Wednesday, August 17, 2016

Write three paragraphs about three times eggs played a major role in your life. Title this writing "My Life, Eggsactly"

My Life, Eggsactly

One of my first memories of Easter was when I was very young probably around three years old.  We were living in an old house in Woodbury, NJ, and it must have been raining or cold because my family decided to have an Easter Egg Hunt indoors instead of in the yard.  I remember my dad standing on the wooden staircase which lead to the second floor, holding an open bag of  chocolate eggs in his hand.  The tiny eggs were wrapped in foil pastel colors.
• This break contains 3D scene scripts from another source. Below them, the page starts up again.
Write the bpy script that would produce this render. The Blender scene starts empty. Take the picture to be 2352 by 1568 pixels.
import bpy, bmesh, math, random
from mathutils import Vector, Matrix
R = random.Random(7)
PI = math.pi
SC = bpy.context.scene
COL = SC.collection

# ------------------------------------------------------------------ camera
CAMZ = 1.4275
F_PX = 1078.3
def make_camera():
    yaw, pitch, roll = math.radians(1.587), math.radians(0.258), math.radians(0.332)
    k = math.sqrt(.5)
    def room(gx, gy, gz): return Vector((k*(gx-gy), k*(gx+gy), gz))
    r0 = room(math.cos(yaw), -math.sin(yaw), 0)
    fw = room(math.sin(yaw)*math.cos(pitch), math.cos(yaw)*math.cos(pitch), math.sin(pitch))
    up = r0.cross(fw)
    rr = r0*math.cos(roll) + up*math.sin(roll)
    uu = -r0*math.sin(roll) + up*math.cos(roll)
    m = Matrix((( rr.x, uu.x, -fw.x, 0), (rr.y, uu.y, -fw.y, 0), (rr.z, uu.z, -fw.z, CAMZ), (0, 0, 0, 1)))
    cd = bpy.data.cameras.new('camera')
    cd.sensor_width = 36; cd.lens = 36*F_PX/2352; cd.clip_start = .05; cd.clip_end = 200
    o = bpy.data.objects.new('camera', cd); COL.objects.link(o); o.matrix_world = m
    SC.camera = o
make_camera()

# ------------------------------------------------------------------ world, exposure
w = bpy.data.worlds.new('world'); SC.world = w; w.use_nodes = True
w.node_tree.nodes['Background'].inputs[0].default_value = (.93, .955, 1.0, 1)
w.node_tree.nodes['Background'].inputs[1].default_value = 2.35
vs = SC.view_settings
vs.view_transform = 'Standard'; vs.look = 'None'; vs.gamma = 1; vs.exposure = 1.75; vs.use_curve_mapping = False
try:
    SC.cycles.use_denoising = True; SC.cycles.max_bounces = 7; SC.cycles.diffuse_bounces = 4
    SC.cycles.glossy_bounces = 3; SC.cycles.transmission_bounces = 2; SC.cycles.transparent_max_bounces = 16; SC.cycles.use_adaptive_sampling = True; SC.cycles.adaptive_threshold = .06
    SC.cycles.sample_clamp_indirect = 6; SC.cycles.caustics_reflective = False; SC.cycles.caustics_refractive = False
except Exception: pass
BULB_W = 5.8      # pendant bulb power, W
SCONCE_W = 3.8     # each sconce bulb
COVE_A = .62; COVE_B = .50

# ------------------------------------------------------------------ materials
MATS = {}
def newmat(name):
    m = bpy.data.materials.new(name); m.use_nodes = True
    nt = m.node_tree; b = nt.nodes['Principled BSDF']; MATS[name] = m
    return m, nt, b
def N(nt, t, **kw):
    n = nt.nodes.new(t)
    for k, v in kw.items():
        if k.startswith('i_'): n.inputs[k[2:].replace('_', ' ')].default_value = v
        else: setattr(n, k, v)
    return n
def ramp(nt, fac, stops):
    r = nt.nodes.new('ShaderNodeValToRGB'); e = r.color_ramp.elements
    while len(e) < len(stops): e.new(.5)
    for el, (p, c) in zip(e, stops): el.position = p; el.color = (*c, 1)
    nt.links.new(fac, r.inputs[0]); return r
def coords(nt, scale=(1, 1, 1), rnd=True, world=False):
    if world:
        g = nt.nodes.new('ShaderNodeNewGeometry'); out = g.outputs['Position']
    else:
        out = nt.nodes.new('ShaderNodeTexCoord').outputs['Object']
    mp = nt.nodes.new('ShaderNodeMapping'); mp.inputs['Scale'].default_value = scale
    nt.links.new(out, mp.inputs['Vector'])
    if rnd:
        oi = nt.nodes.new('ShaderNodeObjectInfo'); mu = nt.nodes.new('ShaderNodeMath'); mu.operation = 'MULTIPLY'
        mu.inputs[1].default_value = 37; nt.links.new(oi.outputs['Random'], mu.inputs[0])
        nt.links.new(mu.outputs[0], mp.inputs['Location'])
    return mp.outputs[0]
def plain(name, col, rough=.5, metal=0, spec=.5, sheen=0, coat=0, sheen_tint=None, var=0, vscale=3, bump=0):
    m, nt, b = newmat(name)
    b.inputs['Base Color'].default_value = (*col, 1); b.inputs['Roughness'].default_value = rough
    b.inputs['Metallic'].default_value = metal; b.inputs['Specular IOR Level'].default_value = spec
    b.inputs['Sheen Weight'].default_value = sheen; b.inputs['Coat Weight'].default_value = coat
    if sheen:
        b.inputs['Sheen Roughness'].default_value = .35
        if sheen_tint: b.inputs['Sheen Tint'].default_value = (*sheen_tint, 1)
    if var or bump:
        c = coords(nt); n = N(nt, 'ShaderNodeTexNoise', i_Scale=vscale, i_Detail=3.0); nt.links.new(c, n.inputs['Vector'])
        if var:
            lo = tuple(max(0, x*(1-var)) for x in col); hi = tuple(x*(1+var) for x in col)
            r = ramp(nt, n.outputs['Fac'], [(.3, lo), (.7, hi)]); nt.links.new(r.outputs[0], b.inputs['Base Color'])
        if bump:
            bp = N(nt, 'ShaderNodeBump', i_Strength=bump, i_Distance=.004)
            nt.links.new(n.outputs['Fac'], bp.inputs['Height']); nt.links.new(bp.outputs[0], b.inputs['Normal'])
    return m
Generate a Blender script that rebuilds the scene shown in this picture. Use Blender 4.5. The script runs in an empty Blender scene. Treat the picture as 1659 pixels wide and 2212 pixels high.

I felt very knowledgeable about eggs and chickens because my mom and I had recently read a book about them, so I remember wondering what type of chicken these eggs had come from.  My brother, sister, and I gathered at the bottom of the stairs, and my dad lifted his hands tossing the eggs up into the air.  My brother and sister, who were older and had more Easter experience, jumped into motion gathering up the eggs, but I froze thinking they were all going to crack and break into a goopy, eggy mess.  My brother ripped the foil off one of the eggs he had gathered and popped the chocolate into his mouth then he dove for more eggs.   By the time I realized the eggs were chocolate, there were only a few left for me.

My grandmother Dorothy was a science teacher, naturalist, and wildlife rehabilitator. Sometimes her students or people in the town would bring her wounded or baby animals they had found, and she would do her best to get them patched up and returned to the wild. One afternoon I was staying at her house while my parents were out, and a man drove up the driveway and got out of his car.  He had a small shoe box in his hands, and he carried it up to the front door.  Inside the box were some oblong, dirty, off-white eggs that the man had found in his yard.  My grandmother identified them as snake eggs and told the man to put them back, and they would be fine.  The man sheepishly explained his wife was afraid of snakes, so he could not bring them back home.  He left a few minutes later without the eggs.  My grandmother took them out onto her porch where she had incubators set up and put the eggs in one of the tanks.  Every day I visited her so I could check the eggs. Some times I thought I even thought I could see movement inside them.  One day I came to check the eggs, and there were small garter snakes in the incubator.  Grandmother Dorothy and I released the snakes into the backyard that afternoon, and watched the babies slither away. I was sad saying goodbye, but my grandmother told me that I would see them again since snakes didn't travel very far from home, and she was right.  Every spring and summer for years, I would catch a glimpse of our garter snakes in her yard.

Once my dad decided to take my mom and me for a ride in the country in his 1966 red convertible Carmengia.  My mom and I tied our hair back in colorful scarves, and we set out on a beautiful sunny afternoon.  The city quickly disappeared and all that surrounded us were farms, woods, and blue sky. After about an hour my dad turned down a dirty driveway, and we stopped in front of a pretty white farmhouse.  A friend of my dad's came out of the house, and he showed us all around his farm.  He had pretty black and white dairy cows, some gray horned goats which tried to eat my dress.  He also had lots and lots of chickens, and several showy roosters strutted around the yard too making a fuss.  My dad's friend gave me an egg carton and brought me over to the hen house.  He showed me how to gather the eggs without disturbing the roosting hens.  When he showed me the eggs in his hand, they were the most amazing  green color. I had never seen green chicken eggs before.  That evening my mom and I read Green Eggs and Ham by Dr. Seuss, and then we had a delicious dinner of green eggs and ham of course.